De sorte que toutes ces questions, qui se superposent et, comme on le voit, se tiennent, constituent un ensemble sans précédent. Et, ce qui rend véritablement angoissante la vision de tant de difficultés accumulées, c’est la fatale menace qui pèse sur elles, au cas où elles ne seraient pas résolues.


Nombreux sont ceux qui découvrent, non sans raison, une ironie tragique dans le nom que Magellan donna à l’Océan qu’il traversa sans essuyer de tempête, du sud du Nouveau Monde aux îles Mariannes et Philippines. Toutefois, il ne faut pas considérer « l’ère du Pacifique » — pour employer l’expression de Roosevelt — qui s’ouvre à notre époque après celles de la Méditerranée et de l’Atlantique, exclusivement sous l’angle d’un conflit possible. Il faut en étudier avec sérénité les aspects divers, autrement dit les questions qu’elle porte en elle mais dont, il est vrai, la solution semble être la condition de la paix du monde.
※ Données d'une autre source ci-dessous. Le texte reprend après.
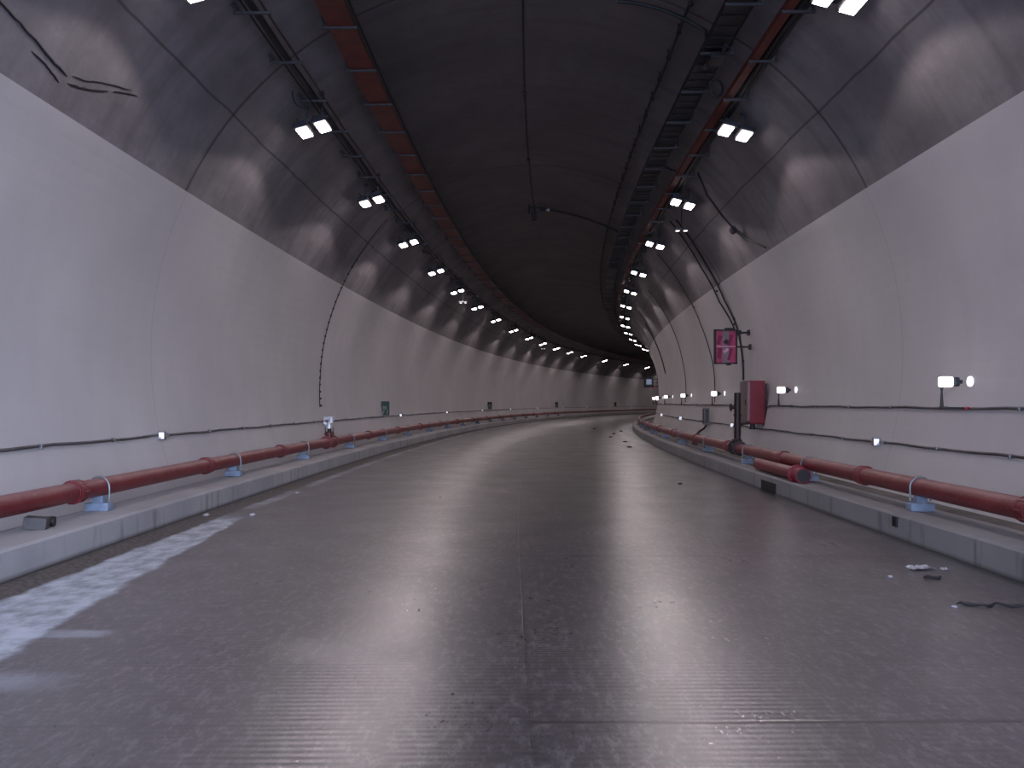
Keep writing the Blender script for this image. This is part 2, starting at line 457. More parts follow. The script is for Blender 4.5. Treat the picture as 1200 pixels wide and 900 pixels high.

Or, si l’Asie est au premier rang de l’intérêt qu’offrira l’ère du Pacifique, l’Amérique la suit de près. Leur rencontre par-dessus les flots de l’Océan ne s’est pas faite sans heurts et il en est résulté un grand trouble de part et d’autre. Certains problèmes ethniques leur sont communs ; d’autres, propres aux États-Unis ne sont cependant pas sans rapport avec le réveil asiatique. L’esprit voudrait percer l’avenir des relations nippo-américaines, avenir lourd d’inconnu, et le rôle futur des Russes, ces demi-Asiatiques… Aussitôt, les problèmes politiques se greffent dans la pensée aux problèmes ethniques, moraux, économiques, sous une forme inquiétante. Et, lorsqu’on en est arrivé à ce point, les autres riverains du Pacifique, les Sud-Américains, les Australiens, les Canadiens et les Européens eux-mêmes, par leurs possessions dans ces eaux mystérieuses, viennent s’ajouter comme autant de données nouvelles aux problèmes infiniment compliqués sur lesquels s’ouvre l’ère du Pacifique.